As these pressures build up, vendors can look to make up losses by charging buyers and sellers hidden fees.

“Someone is going to have to absorb that cost, and it probably adds to an inflation in fees when it’s all said and done,” Barrett said. “Your expenses get baked into the expense of the transaction.”

The pressure to pay before getting paid also puts a similar strain on agencies, said Oscar Garza, head of media activation at Essence.

“All of these things cause vendors and agencies to seek revenue elsewhere,” he said. “This is why they run to take a position, make interest on the float or otherwise obfuscate how money is made.”

Blame Game

Players across the supply chain agree that everyone involved in the transaction contributes to slow payments, but they have varying explanations for why the problem has become exacerbated.

Garza said the issue starts when marketers pay their agencies more slowly than agencies have to pay their vendors.

“If I have net-25 terms with my vendor, I have to pay them before the marketer pays me,” he said. “We have to manage that difference.”

But vendors argue some agencies intentionally slow down the process even more to make interest on the billions of dollars flowing through their bank accounts. With thinning margins and increased pressure for transparency around fees, agencies can grow their margins by taking interest on the float, Paparo said. Because the DSP market is so saturated, agencies have the leverage in payment negotiations.

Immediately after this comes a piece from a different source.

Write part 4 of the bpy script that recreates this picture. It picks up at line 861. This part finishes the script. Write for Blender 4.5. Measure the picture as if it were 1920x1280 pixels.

“They’re like banks,” he said. “They get $1 billion of interest-free money. They only keep it for ten to 15 days, but that’s enough when you have $1 billion dollars.”

But with interest rates rising and pressure from procurement intensifying, sitting on clients’ money can offer more liability than upside for an agency, FastPay’s Simon said.

“With the rise of procurement, agencies are under a microscope,” he said. “Marketers don’t want anyone sitting on their money.”

Reconciliation Headaches

Bid reconciliation between buy- and sell-side ad server logs also slows payments, said Chip Schenck, VP of programmatic and data solutions at Meredith.

“Between a DSP and an SSP, numbers don’t always match,” he said. “When numbers don’t match, billing disputes occur.”

Resolving bid discrepancies is manual work that’s become even more arduous with the rise header bidding, which increases the bid density on a single impression by making it available through multiple SSPs at the same time. When discrepancies are consistently an issue between publishers and SSPs, publishers may impose a discrepancy fee on SSPs with recurring issues to mitigate the manual reconciliation work, Schenck said.

Reconciliation is also an issue when marketers’ budgets suddenly disappear. Marketers often find out their budget has been cut after a programmatic campaign already ran, causing everyone in the supply chain to scramble on reconciliation.

“Budgets in real time are really fluid on the marketer’s side,” Schenck said.

What’s The Fix?

Vendors can relieve slow payment pressures by working directly with marketers to bypass the agency. Garza said that many Essence clients are moving toward this model anyway as they seek more transparency from their marketing partners.

Vendors can also charge agencies late fees to ensure they get paid on time, Barrett said.  But not many have leverage when competing against big platforms like Facebook and Google.

As for the reconciliation issue, advances in header bidding, adoption of first-price auctions and supply path optimization will ease manual constraints by decreasing bid density, Schenck said.

Blockchain has potential to eradicate long payment terms by only allowing transactions to occur at the same time goods are moved. But while some blockchain experiments are starting to take off in ad tech – Unilever, for example, is working on a blockchain-based programmatic payment solution with IBM – it will probably be a while before solutions become mainstream.

All parties agree that for now, there’s not much they can do about slow payment terms imposed by marketers at the top of the chain.

“If payment terms haven’t gotten faster when [the economy is] good, it’s hard to imagine them getting faster when times aren’t good,” Simon said. “My inclination is we’re going to be stuck with this for a while.”